エントリー数と同様に、選考への応募者数も減少傾向が見られます。「減った」企業が47.4%に対し、「増えた」企業は28.2%に留まりました。

この結果から、エントリー数を減らした企業は、そのまま選考への応募学生も減らしているケースが多いことが推測されます。母集団の入り口(エントリー)での苦戦が、その後の選考にもダイレクトに影響していると言えるでしょう。

資料: 「2026 年卒・新卒採用に関する企業調査-中間調査(2025年7月調査)」(株式会社キャリタス)

厳しい採用環境のなかでも、業界や選考の段階によって学生の反応には差が見られました。

IT業界
「エントリーが増えた」(40.2%)企業が比較的多く、依然として学生からの関心が高い業界です。「減った」(40.3%)と拮抗しており、人気業界内での企業間競争が激化していると推測されます。

●金融業界
エントリー後の「選考への応募率」や「面接への参加率」において、「上昇した」と回答した企業の割合が他の業界よりも高く出ています。選考に進む意欲が高い学生を集めることに成功しているようです。

資料: 「2026 年卒・新卒採用に関する企業調査-中間調査(2025年7月調査)」(株式会社キャリタス)

エントリーした学生が実際に選考に応募した割合(選考への応募率)は、「低下した」(34.7%)が「上昇した」(19.9%)を上回り、エントリー後の学生の離脱が依然として課題です。この「応募率低下」の波を食い止める施策が急務です。

一方で、面接への参加率は、約7割の企業が「前年と変わらない」と回答し、「上昇した」(16.6%)が「低下した」(13.5%)をわずかに上回っています。面接段階まで進んだ学生の意欲は維持・向上している傾向が見られ、この層を確実にフォローすることが重要です。

資料: 「2026 年卒・新卒採用に関する企業調査-中間調査(2025年7月調査)」(株式会社キャリタス)

この調査結果を踏まえ、27卒採用で注力することを2点あげます。

エントリー数の減少と、選考への応募率の低下という課題を克服するためには、学生の熱量を維持するコミュニケーションが不可欠でしょう。

早期接触と個別化: エントリー直後のお礼だけでなく、学生一人ひとりの関心や疑問に寄り添った個別性の高い情報発信や、少人数の交流機会(カジュアル面談、座談会など)を設計しましょう。

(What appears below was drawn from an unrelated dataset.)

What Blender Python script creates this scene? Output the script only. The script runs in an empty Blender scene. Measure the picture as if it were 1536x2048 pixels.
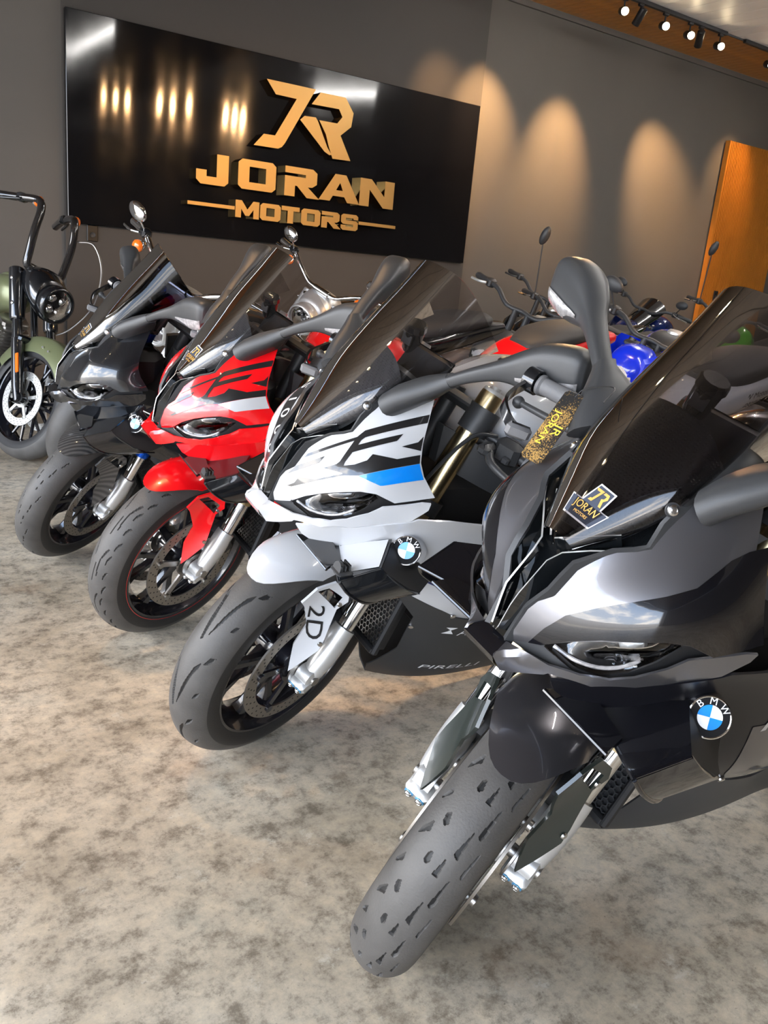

選考フローの魅力向上: エントリーから応募、面接までの接続フェーズで学生が感じる不安やハードルを徹底的に排除し、スムーズで魅力的な選考体験を提供することが、離脱防止につながると考えられます。

採用競争が激化し、学生の情報収集が早期化している現状では、「いかに早く学生と接点を持つか」が極めて重要です。27卒採用では、本選考が始まる前の段階から学生との関係を構築する戦略を徹底しましょう。

インターンシップの「戦略的活用」: 単なる会社紹介で終わらせず、学生の成長につながるような仕事体験型や、企業独自の課題解決に挑む実践型のインターンシップを設計しましょう。これにより、学生は早期に貴社の仕事内容や社風を深く理解し、志望度を高めることができます。

低学年(大学 1〜2年生)へのアプローチ: 大学3年生になってからでは遅すぎます。キャリアイベントへの出展、オープンな企業説明会(学年不問)、SNSを通じた情報発信などを活用し、低学年のうちから「貴社で働くことの魅力」を潜在的に刷り込んでいく長期的なブランディングを行いましょう。

「選考直結」ではない接点の設計: プレエントリー層や早期接触層に対して、選考へのプレッシャーを与えないカジュアルな座談会や社員との交流会を定期的に実施します。これにより、学生は安心感を持って貴社に接触でき、結果的に高い応募率と内定承諾率につながるでしょう。

早期に「ファン」を増やす活動こそが、エントリー数の減少傾向を跳ね返し、質の高い母集団を形成する鍵となるでしょう。

27卒採用も、企業規模や業界を問わず、厳しい競争が予想されます。しかし、この調査結果から得られた課題と改善の兆しを理解し、エントリー後のフォロー体制を強化することで、採用活動を有利に進めることができるはずです。